-- BEGIN --

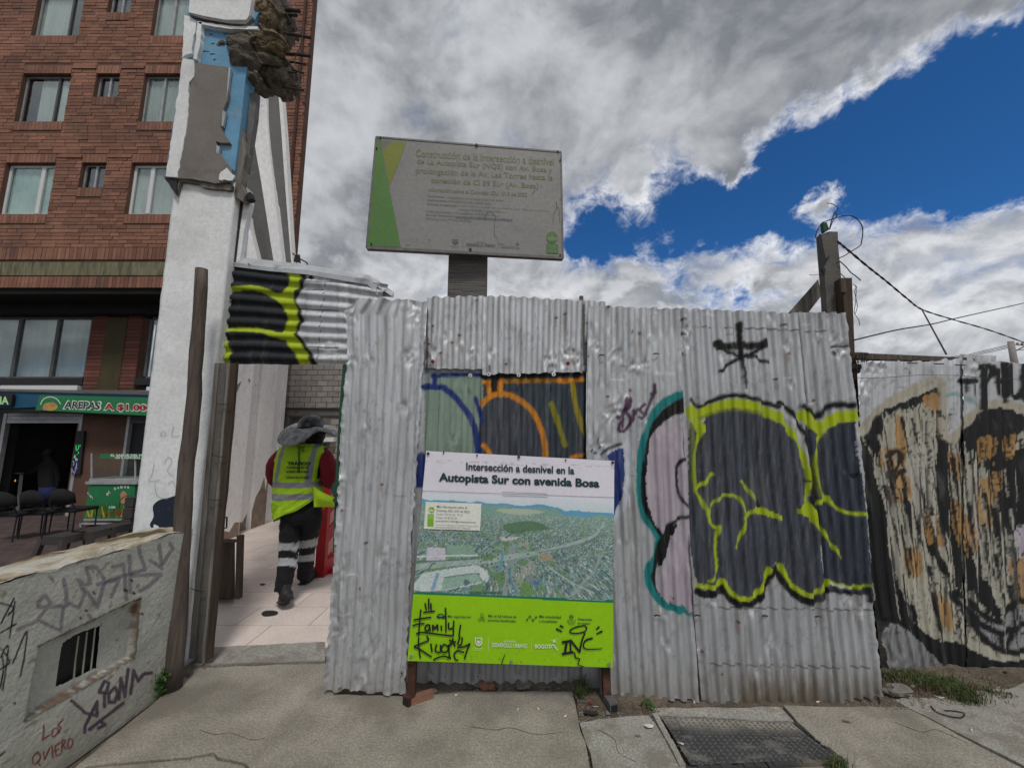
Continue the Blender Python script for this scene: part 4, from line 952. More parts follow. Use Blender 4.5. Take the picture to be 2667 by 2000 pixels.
# folded white slabs of the stair shaft behind the pier
ww = thing('leaning_slabs', P(700, 700, 5.2), 'tall leaning white and grey slab walls behind the broken pier', 'wall')
M['slabgrey'] = mk('grey_slab_face', (.20, .19, .18), .95, var=.12, vs=2, bump=.3)
LA = [(668, 250), (661, 350), (682, 485), (712, 677), (742, 860)]; LB = [(693, 250), (697, 330), (708, 443), (735, 679), (758, 860)]; LC = [(725, 246), (733, 350), (741, 464), (758, 679), (773, 860)]
LD = [(734, 250), (742, 350), (751, 500), (762, 679), (777, 860)]; L0 = [(640, 250), (640, 350), (640, 480), (662, 600), (705, 860)]; LS = [(632, 560), (632, 580), (640, 600), (640, 680), (640, 860)]; LT = [(646, 560), (650, 590), (657, 620), (672, 680), (712, 860)]
def fold(l, r_, Ya, Yb_, mat, name, n_=24):
    def samp(L_):
        ys = np.linspace(0, 1, n_); c = cat_rom(L_, 8); c = np.array(c); t = np.linspace(0, 1, len(c)); return np.stack([np.interp(ys, t, c[:, 0]), np.interp(ys, t, c[:, 1])], -1)
    A_, B_ = samp(l), samp(r_); b = MB(); th = Vector((0, .10, 0))
    for i in range(n_ - 1):
        a, b_, c, d = P(*A_[i], Ya), P(*B_[i], Yb_), P(*B_[i + 1], Yb_), P(*A_[i + 1], Ya); b.hexa([d, c, c + th, d + th, a, b_, b_ + th, a + th])
    b.build(name, mat, ww)
fold(L0, LA, 5.30, 5.0, 'slabgrey', 'grey_slab'); fold(LA, LB, 5.0, 5.12, 'whitewall', 'white_slab'); fold(LB, LC, 5.13, 5.40, 'slabgrey', 'grey_slab'); fold(LC, LD, 5.39, 5.41, 'whitewall', 'white_slab'); fold(LS, LT, 4.90, 4.92, 'whitewall', 'white_slab')
# small floodlight on top of the lintel
t = thing('floodlight', P(775, 685, 3.3), 'small black floodlight with a cable above the corrugated lintel panel', 'floodlight')
one(lambda b: b.hexa([P(764, 682, 3.3), P(784, 686, 3.3), P(784, 686, 3.4), P(764, 682, 3.4), P(768, 664, 3.3), P(781, 663, 3.3), P(781, 663, 3.38), P(768, 664, 3.38)]), 'housing', 'darkmetal', t)
one(lambda b: b.tube([P(x, y, 3.32) for x, y in cat_rom([(762, 660), (772, 668), (784, 676), (798, 684), (802, 692)], 4)], .006, 5), 'cable', 'cable', t)

# =================================================================== PASSAGE
pw = thing('white_passage_wall', (-4.4, 6, 0), 'white limewashed wall with shallow piers along the tiled passage', 'wall')
one(lambda b: b.box(-4.6, -4.36, 5.0, 7.3, PZ, 3.55), 'wall', 'whitewall', pw)
one(lambda b: b.box(-4.36, -4.20, 5.02, 6.22, -.01, 3.55), 'wall_pier', 'whitewall', pw)
one(lambda b: b.box(-4.36, -4.30, 6.62, 7.02, -.01, 3.55), 'wall_pier', 'whitewall', pw)
one(lambda b: b.box(-4.6, -4.345, 7.302, 7.42, -.01, 3.55), 'wall_end', 'whitewall', pw)
b = MB(); stm = mk('bare_plaster', (.26, .20, .155), .95, var=.35, vs=9, bump=.6)
random.seed(5)
def peel(x, ys, hs):
    prev = []
    pts = [Vector((x, y, .005)) for y in ys] + [Vector((x, y, h_)) for y, h_ in zip(reversed(ys), reversed(hs))]
    b.prism(pts, (-.006, 0, 0))
peel(-4.194, [5.55, 5.7, 5.8, 5.9, 6.0, 6.1, 6.2], [.04, .10, .06, .14, .1, .22, .2]); peel(-4.294, [6.64, 6.7, 6.8, 6.88, 6.95, 7.0], [.3, .5, .62, .8, .55, .95])
peel(-4.354, [6.24, 6.3, 6.4, 6.5, 6.6], [.3, .45, .2, .12, .25]); b.build('bare_patches', stm, pw, kind='stuff')
# flaked plaster + handle
L = Letters(lambda x, y: PX(x, y, -4.198), nrm=(1, 0, 0)); 
for s_ in ([(646, 985), (652, 990), (649, 998)], [(663, 998), (668, 1005), (666, 1006)], [(618, 1002), (629, 992), (615, 1026), (612, 1024)]): L.poly(s_)
L.build('flakes', [M['slabgrey']], pw, kind='stuff')

bwl = thing('grey_block_wall', (-3, 7.7, 0), 'grey concrete block wall with a dark opening at the end of the passage', 'wall')
Yk = 7.6
op_x0, op_x1 = P(752, 1120, Yk).x, P(838, 1120, Yk).x; op_z0, op_z1 = P(0, 1165, Yk).z, P(0, 1086, Yk).z
one(lambda b: [b.box(-4.62, op_x0, Yk, Yk + .15, -.3, 3.5), b.box(op_x1, -.6, Yk, Yk + .15, -.3, 3.5), b.box(op_x0, op_x1, Yk, Yk + .15, op_z1, 3.5), b.box(op_x0, op_x1, Yk, Yk + .15, -.3, op_z0), b.box(op_x0, op_x1, Yk + .14, Yk + .15, op_z0, op_z1)], 'mortar_core', 'blockmortar', bwl)
lz0, lz1 = P(0, 1083, Yk).z, P(0, 1066, Yk).z
one(lambda b: b.box(P(736, 1070, Yk).x, P(893, 1070, Yk).x, Yk - .03, Yk, lz0, lz1), 'lintel', 'conc', bwl)
one(lambda b: b.box(P(736, 1070, Yk).x, op_x0, Yk - .025, Yk, op_z0 - .3, lz0 - .003), 'jamb', 'conc', bwl)
km = None; cnt = 0; stuff = MB(); r = 0; z = .0
while z < 3.45:
    x = -4.60 - (.108 if r % 2 else 0)
    while x < -.75:
        x0, x1 = max(x, -4.60), x + .205; x += .216
        if x1 - x0 < .05: continue
        if z + .1 > lz0 - .02 and z < lz1 and x1 > P(736, 1070, Yk).x and x0 < P(893, 1070, Yk).x: continue
        if z < lz0 and z + .1 > op_z0 - .3 and x1 > P(736, 1070, Yk).x and x0 < op_x1: continue
        if z < op_z1 and z + .1 > op_z0 and x1 > op_x0 and x0 < op_x1: continue
        pxa, pya = proj(np.array([(x0 + x1) / 2, Yk, z]))
        if x1 - x0 > .2 and 730 < pxa < 910 and 940 < pya < 1345 and cnt < 290:
            if km is None: km = one(lambda b: b.box(x0, x1, Yk - .016, Yk + .02, z + .005, z + .103), 'block', 'block', bwl)
            else: o = bpy.data.objects.new('block', km.data); link(o, bwl, ((x0 + x1) / 2, Yk + .002 + random.uniform(-.006, .003), z + .005))
            cnt += 1
        else: stuff.box(x0, x1, Yk - .014, Yk + .02, z + .005, z + .103)
    z += .1085; r += 1
stuff.build('block_courses', 'block', bwl, kind='stuff')
one(lambda b: b.tube([P(x, y, Yk - .05) for x, y in ((738, 1063), (880, 1066), (890, 1072), (892, 1090))], .012, 6), 'conduit', 'darkmetal', bwl)
one(lambda b: b.box(P(836, 1140, Yk).x, P(879, 1140, Yk).x, Yk - .16, Yk - .03, P(0, 1150, Yk).z, P(0, 1139, Yk).z), 'white_ledge', 'whiteframe', bwl)
one(lambda b: b.box(P(846, 1156, Yk).x, P(850, 1156, Yk).x, Yk - .06, Yk - .03, P(0, 1168, Yk).z, P(0, 1156, Yk).z), 'switch', 'darkmetal', bwl)

# red and white plastic barrier
t = thing('plastic_barrier', G(862, 1475), 'red plastic traffic barrier with diagonal stripes just inside the doorway', 'barrier')
bx = -2.13; ya0, ya1 = 4.42, 5.9
one(lambda b: [b.box(bx, bx + .10, ya0, ya1, 0, .16), b.box(bx, bx + .10, ya0, ya1, 1.08, 1.25), b.box(bx, bx + .10, ya0, ya0 + .07, .16, 1.08), b.box(bx, bx + .10, ya1 - .07, ya1, .16, 1.08)], 'frame', 'redplastic', t)
for i in range(9):
    z0 = .0 + i * .16
    m_ = 'whiteplastic' if i % 2 else 'redplastic'
    def sl(b):
        pts = [(ya0 + .07, z0), (ya1 - .07, z0 + .55), (ya1 - .07, z0 + .69), (ya0 + .07, z0 + .14)]
        pts = [(y, min(max(z_, .16), 1.08)) for y, z_ in pts]; b.prism([Vector((bx + .02, y, z_)) for y, z_ in pts], (.05, 0, 0))
    one(sl, 'stripe_slat', m_, t)
one(lambda b: [b.box(bx - .14, bx + .24, ya0 + .12, ya0 + .20, 0, .05), b.box(bx - .14, bx + .24, ya1 - .2, ya1 - .12, 0, .05)], 'foot', 'redplastic', t, split=True)
# wooden crate behind the jamb
t = thing('wooden_box', G(590, 1560), 'dark brown wooden box standing just inside the doorway on the left', 'box')
yb0 = 3.72
one(lambda b: b.hexa([P(535, 1556, yb0), P(612, 1556, yb0), P(612, 1556, yb0 + .45), P(555, 1556, yb0 + .45), P(555, 1412, yb0), P(612, 1412, yb0), P(612, 1412, yb0 + .45), P(555, 1412, yb0 + .45)]), 'box_body', 'wood2', t)
one(lambda b: b.hexa([P(550, 1412, yb0 - .02), P(622, 1412, yb0 - .02), P(622, 1412, yb0 + .5), P(550, 1412, yb0 + .5), P(550, 1403, yb0 - .02), P(622, 1403, yb0 - .02), P(622, 1403, yb0 + .5), P(550, 1403, yb0 + .5)]), 'lid', 'wood', t)
one(lambda b: b.ppoly([(616, 1395), (627, 1395), (622, 1560), (612, 1560)], yb0 - .03, .05), 'corner_board', 'wood', t)
# steel handle on jamb
# =================================================================== DOOR JAMB POSTS
def post(name, quad, Y, th, mat, label, cat='post', amp=0):
    t = one(lambda b: b.ppoly(quad, Y, th), name, mat, label=label, cat=cat, bevel=.004); return t
jy = 2.80
def plank(px, Y, th, mat, n=14, wob=.004):
    # a long board traced by its two edges, with slightly uneven edges
    (x0t, yt), (x1t, _), (x1b, yb), (x0b, _b) = px; L_ = []; R_ = []
    for i in range(n + 1):
        s_ = i / n; L_.append((x0t + (x0b - x0t) * s_ + random.uniform(-1.2, 1.2), yt + (_b - yt) * s_)); R_.append((x1t + (x1b - x1t) * s_ + random.uniform(-1.2, 1.2), _ + (yb - _) * s_))
    b = MB()
    for i in range(n):
        b.hexa([P(*L_[i + 1], Y), P(*R_[i + 1], Y), P(*R_[i + 1], Y) + Vector((0, th, 0)), P(*L_[i + 1], Y) + Vector((0, th, 0)), P(*L_[i], Y), P(*R_[i], Y), P(*R_[i], Y) + Vector((0, th, 0)), P(*L_[i], Y) + Vector((0, th, 0))])
    return b
plank([(560, 946), (570, 946), (506, 1716), (490, 1716)], jy, .03, 'greywood').build('jamb_post', 'greywood', label='slim pale grey timber post against the white pier', cat='post')
plank([(571, 946), (590, 946), (524, 1722), (507, 1722)], jy + .01, .03, 'conc').build('jamb_post', 'conc', label='grey split timber post in the middle of the door jamb', cat='post')
plank([(591, 946), (598, 946), (532, 1728), (525, 1728)], jy - .01, .02, 'greywood').build('jamb_batten', 'greywood', label='narrow pale batten nailed between the dark door jamb posts', cat='post')
plank([(598, 946), (617, 946), (549, 1716), (532, 1727)], jy + .0, .025, 'wood2').build('jamb_post', 'wood2', label='dark brown timber post at the open side of the doorway', cat='post')
t = thing('door_handle', P(588, 1360, 2.86), 'thin black steel pull handle on the dark door jamb', 'handle')
one(lambda b: b.tube([P(x, y, 2.86) for x, y in ((582, 1346), (591, 1347), (590, 1374), (581, 1376))], .006, 6, flat=1), 'pull', 'steel', t)
t = thing('tie_wire', P(520, 1200, 2.74), 'rusty wire tied round the door jamb posts', 'wire')
for x0, y0, x1, y1 in ((553, 1185, 588, 1190), (497, 1532, 532, 1540), (566, 1052, 606, 1050), (540, 1300, 575, 1301)):
    one(lambda b: b.tube([P(x0, y0, 2.775), P((x0 + x1) / 2, (y0 + y1) / 2 + 2, 2.765), P(x1, y1, 2.775)], .003, 5), 'wire', 'steel', t)
# round log post
def logpost():
    b = MB(); path = []; rr = []
    a = P(525, 702, 2.62); c = G(446, 1793)
    for i in range(19):
        s_ = i / 18; p = a.lerp(c, s_); p += Vector((math.sin(s_ * 9) * .008 + (.012 if .3 < s_ < .5 else 0), 0, 0)); path.append(p); rr.append(.036 + .016 * s_ + random.uniform(-.002, .002))
    b.tube(path, rr, 14, jit=.05); return b
logpost().build('log_post', 'wood', smooth=True, label='round weathered log post leaning before the white pier at the wall end', cat='post')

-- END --

# What the task asks:
Only the lines from the top of the data through the line with "one(lambda b: b.tube([P(x, y, 3.32)" should be quoted, exactly and with both ends kept; skip the pictures.

# Answer to the exercise:
Continue the Blender Python script for this scene: part 4, from line 952. More parts follow. Use Blender 4.5. Take the picture to be 2667 by 2000 pixels.
# folded white slabs of the stair shaft behind the pier
ww = thing('leaning_slabs', P(700, 700, 5.2), 'tall leaning white and grey slab walls behind the broken pier', 'wall')
M['slabgrey'] = mk('grey_slab_face', (.20, .19, .18), .95, var=.12, vs=2, bump=.3)
LA = [(668, 250), (661, 350), (682, 485), (712, 677), (742, 860)]; LB = [(693, 250), (697, 330), (708, 443), (735, 679), (758, 860)]; LC = [(725, 246), (733, 350), (741, 464), (758, 679), (773, 860)]
LD = [(734, 250), (742, 350), (751, 500), (762, 679), (777, 860)]; L0 = [(640, 250), (640, 350), (640, 480), (662, 600), (705, 860)]; LS = [(632, 560), (632, 580), (640, 600), (640, 680), (640, 860)]; LT = [(646, 560), (650, 590), (657, 620), (672, 680), (712, 860)]
def fold(l, r_, Ya, Yb_, mat, name, n_=24):
    def samp(L_):
        ys = np.linspace(0, 1, n_); c = cat_rom(L_, 8); c = np.array(c); t = np.linspace(0, 1, len(c)); return np.stack([np.interp(ys, t, c[:, 0]), np.interp(ys, t, c[:, 1])], -1)
    A_, B_ = samp(l), samp(r_); b = MB(); th = Vector((0, .10, 0))
    for i in range(n_ - 1):
        a, b_, c, d = P(*A_[i], Ya), P(*B_[i], Yb_), P(*B_[i + 1], Yb_), P(*A_[i + 1], Ya); b.hexa([d, c, c + th, d + th, a, b_, b_ + th, a + th])
    b.build(name, mat, ww)
fold(L0, LA, 5.30, 5.0, 'slabgrey', 'grey_slab'); fold(LA, LB, 5.0, 5.12, 'whitewall', 'white_slab'); fold(LB, LC, 5.13, 5.40, 'slabgrey', 'grey_slab'); fold(LC, LD, 5.39, 5.41, 'whitewall', 'white_slab'); fold(LS, LT, 4.90, 4.92, 'whitewall', 'white_slab')
# small floodlight on top of the lintel
t = thing('floodlight', P(775, 685, 3.3), 'small black floodlight with a cable above the corrugated lintel panel', 'floodlight')
one(lambda b: b.hexa([P(764, 682, 3.3), P(784, 686, 3.3), P(784, 686, 3.4), P(764, 682, 3.4), P(768, 664, 3.3), P(781, 663, 3.3), P(781, 663, 3.38), P(768, 664, 3.38)]), 'housing', 'darkmetal', t)
one(lambda b: b.tube([P(x, y, 3.32) for x, y in cat_rom([(762, 660), (772, 668), (784, 676), (798, 684), (802, 692)], 4)], .006, 5), 'cable', 'cable', t)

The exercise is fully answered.